%%
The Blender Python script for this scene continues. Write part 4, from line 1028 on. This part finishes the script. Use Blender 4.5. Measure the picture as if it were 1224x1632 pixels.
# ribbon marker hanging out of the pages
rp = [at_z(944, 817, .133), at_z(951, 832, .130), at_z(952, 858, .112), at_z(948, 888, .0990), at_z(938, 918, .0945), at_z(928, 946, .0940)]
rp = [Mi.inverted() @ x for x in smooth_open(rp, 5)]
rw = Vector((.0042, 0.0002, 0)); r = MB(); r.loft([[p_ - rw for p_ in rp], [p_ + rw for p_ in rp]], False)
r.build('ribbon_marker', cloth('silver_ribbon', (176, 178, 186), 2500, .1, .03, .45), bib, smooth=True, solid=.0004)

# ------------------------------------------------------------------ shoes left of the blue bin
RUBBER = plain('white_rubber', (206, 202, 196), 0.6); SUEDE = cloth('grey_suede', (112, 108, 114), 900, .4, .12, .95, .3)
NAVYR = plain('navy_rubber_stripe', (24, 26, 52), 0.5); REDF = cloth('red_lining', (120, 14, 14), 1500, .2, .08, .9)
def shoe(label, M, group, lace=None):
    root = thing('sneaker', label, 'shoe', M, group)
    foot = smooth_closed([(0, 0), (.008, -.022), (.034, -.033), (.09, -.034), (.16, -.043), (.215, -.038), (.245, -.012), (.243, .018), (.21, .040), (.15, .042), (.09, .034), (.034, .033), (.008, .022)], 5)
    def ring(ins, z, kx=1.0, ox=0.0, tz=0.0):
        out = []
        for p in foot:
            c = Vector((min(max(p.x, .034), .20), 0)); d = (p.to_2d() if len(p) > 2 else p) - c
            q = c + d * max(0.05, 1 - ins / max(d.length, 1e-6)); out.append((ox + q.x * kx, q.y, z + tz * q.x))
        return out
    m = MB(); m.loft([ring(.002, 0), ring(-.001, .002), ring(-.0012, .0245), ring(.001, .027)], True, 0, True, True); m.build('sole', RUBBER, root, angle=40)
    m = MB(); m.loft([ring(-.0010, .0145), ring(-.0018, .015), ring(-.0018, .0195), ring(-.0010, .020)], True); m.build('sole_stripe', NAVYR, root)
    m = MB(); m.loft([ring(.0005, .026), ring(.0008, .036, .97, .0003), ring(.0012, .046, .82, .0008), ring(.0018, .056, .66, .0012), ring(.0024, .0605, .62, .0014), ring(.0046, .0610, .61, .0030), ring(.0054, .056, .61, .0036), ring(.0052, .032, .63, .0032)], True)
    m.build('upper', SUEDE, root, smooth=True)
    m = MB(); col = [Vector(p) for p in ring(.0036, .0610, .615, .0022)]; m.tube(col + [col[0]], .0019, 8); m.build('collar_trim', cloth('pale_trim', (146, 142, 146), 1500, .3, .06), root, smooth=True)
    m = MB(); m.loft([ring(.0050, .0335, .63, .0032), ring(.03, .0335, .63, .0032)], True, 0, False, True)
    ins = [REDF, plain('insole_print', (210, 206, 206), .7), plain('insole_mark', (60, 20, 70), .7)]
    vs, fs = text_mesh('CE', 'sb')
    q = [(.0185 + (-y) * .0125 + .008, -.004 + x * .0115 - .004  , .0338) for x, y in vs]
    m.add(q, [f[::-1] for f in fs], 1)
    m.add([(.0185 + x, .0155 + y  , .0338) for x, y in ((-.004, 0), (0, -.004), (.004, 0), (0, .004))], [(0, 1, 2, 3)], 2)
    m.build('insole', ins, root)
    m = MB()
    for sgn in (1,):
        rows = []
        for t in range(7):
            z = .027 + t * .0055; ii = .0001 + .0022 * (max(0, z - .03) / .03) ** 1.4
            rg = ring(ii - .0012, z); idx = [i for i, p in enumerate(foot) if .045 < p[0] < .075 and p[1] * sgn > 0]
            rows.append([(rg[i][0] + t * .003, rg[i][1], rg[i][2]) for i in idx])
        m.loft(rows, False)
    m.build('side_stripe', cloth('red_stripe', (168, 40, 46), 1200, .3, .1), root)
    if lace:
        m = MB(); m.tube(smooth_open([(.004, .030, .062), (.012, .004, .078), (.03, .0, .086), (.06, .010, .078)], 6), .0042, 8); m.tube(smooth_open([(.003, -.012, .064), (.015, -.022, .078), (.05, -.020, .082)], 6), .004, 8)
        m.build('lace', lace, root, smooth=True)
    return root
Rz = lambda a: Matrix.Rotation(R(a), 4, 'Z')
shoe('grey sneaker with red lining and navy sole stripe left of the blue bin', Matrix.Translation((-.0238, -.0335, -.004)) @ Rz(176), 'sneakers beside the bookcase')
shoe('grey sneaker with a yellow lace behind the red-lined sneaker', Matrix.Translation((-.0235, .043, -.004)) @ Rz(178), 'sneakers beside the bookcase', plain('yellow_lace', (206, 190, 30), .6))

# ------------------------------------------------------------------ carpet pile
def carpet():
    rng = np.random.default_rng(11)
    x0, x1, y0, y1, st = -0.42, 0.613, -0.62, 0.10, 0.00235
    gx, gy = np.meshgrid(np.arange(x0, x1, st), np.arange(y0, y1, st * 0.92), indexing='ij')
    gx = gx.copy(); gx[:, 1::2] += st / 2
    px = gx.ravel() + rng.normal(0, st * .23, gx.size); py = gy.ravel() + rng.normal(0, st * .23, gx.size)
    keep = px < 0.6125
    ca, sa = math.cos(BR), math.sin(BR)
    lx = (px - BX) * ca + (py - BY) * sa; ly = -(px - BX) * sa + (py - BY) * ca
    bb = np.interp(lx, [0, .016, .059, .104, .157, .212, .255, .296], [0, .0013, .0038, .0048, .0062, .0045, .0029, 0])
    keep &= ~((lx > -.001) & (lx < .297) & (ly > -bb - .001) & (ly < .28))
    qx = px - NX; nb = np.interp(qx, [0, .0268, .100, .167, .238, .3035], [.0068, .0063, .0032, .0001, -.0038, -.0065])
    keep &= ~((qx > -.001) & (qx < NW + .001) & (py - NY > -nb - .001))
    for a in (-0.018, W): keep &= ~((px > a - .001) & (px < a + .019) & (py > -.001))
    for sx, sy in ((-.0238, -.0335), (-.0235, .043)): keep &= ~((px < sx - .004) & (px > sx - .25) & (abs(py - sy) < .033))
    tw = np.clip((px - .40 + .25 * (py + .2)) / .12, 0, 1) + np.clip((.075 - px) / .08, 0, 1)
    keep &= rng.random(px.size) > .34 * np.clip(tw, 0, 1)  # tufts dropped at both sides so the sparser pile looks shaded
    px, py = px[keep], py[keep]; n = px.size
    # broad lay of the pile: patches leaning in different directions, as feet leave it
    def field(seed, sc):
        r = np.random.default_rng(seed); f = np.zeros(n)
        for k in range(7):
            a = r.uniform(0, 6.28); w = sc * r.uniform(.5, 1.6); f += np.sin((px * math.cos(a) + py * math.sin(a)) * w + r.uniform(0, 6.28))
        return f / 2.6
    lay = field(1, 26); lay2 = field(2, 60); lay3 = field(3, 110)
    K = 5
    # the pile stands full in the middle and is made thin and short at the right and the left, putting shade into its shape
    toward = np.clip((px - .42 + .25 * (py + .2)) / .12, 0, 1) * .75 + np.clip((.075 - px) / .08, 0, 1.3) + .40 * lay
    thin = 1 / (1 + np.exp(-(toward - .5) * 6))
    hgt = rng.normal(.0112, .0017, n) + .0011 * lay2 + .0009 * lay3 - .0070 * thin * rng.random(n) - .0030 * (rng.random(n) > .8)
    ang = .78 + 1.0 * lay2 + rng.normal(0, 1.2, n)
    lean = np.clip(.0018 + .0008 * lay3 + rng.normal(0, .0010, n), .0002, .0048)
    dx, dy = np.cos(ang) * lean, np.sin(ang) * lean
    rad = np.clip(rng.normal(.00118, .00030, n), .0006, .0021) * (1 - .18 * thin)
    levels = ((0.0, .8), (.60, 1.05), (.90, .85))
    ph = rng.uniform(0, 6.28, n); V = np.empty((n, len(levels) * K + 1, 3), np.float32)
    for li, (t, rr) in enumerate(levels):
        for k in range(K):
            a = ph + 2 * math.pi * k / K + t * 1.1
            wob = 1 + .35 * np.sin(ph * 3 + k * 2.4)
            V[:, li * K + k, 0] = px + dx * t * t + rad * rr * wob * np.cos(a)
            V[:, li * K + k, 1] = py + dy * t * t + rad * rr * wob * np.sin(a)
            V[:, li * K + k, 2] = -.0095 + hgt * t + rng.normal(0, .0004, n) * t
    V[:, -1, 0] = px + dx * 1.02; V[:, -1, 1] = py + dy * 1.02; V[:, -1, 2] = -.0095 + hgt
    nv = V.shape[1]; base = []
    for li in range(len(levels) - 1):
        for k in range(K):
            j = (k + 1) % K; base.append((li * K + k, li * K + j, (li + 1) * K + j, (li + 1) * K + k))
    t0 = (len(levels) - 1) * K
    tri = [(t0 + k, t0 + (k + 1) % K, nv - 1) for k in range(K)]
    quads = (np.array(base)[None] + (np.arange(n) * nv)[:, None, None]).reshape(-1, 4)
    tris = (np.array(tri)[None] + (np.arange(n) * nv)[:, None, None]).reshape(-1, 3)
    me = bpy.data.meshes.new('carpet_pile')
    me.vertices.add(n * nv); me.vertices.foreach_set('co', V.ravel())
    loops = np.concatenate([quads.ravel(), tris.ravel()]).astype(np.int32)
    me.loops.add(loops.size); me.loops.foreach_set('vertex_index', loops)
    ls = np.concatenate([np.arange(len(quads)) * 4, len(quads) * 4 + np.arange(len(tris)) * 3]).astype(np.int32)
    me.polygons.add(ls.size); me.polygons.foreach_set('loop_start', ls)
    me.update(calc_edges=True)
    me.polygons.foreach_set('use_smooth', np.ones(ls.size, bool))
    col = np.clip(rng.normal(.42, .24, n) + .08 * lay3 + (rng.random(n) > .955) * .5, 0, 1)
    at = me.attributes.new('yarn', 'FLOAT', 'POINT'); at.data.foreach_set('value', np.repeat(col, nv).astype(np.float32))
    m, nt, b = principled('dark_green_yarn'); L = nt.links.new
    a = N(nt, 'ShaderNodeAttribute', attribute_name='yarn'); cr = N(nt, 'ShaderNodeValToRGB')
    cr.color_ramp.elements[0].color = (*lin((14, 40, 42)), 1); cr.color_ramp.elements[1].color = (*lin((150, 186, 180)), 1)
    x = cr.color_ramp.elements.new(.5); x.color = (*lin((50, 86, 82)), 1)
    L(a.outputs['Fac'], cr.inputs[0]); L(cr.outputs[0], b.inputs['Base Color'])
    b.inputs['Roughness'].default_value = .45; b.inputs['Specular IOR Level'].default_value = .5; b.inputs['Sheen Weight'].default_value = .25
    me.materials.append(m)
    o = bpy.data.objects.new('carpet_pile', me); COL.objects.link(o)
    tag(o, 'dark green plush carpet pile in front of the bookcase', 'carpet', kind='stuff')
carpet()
%%
What is asked → Look at the material above and copy, word for word, its lines from the first through the one containing "bib, smooth=True, solid=.0004)".

Response to the exercise →
The Blender Python script for this scene continues. Write part 4, from line 1028 on. This part finishes the script. Use Blender 4.5. Measure the picture as if it were 1224x1632 pixels.
# ribbon marker hanging out of the pages
rp = [at_z(944, 817, .133), at_z(951, 832, .130), at_z(952, 858, .112), at_z(948, 888, .0990), at_z(938, 918, .0945), at_z(928, 946, .0940)]
rp = [Mi.inverted() @ x for x in smooth_open(rp, 5)]
rw = Vector((.0042, 0.0002, 0)); r = MB(); r.loft([[p_ - rw for p_ in rp], [p_ + rw for p_ in rp]], False)
r.build('ribbon_marker', cloth('silver_ribbon', (176, 178, 186), 2500, .1, .03, .45), bib, smooth=True, solid=.0004)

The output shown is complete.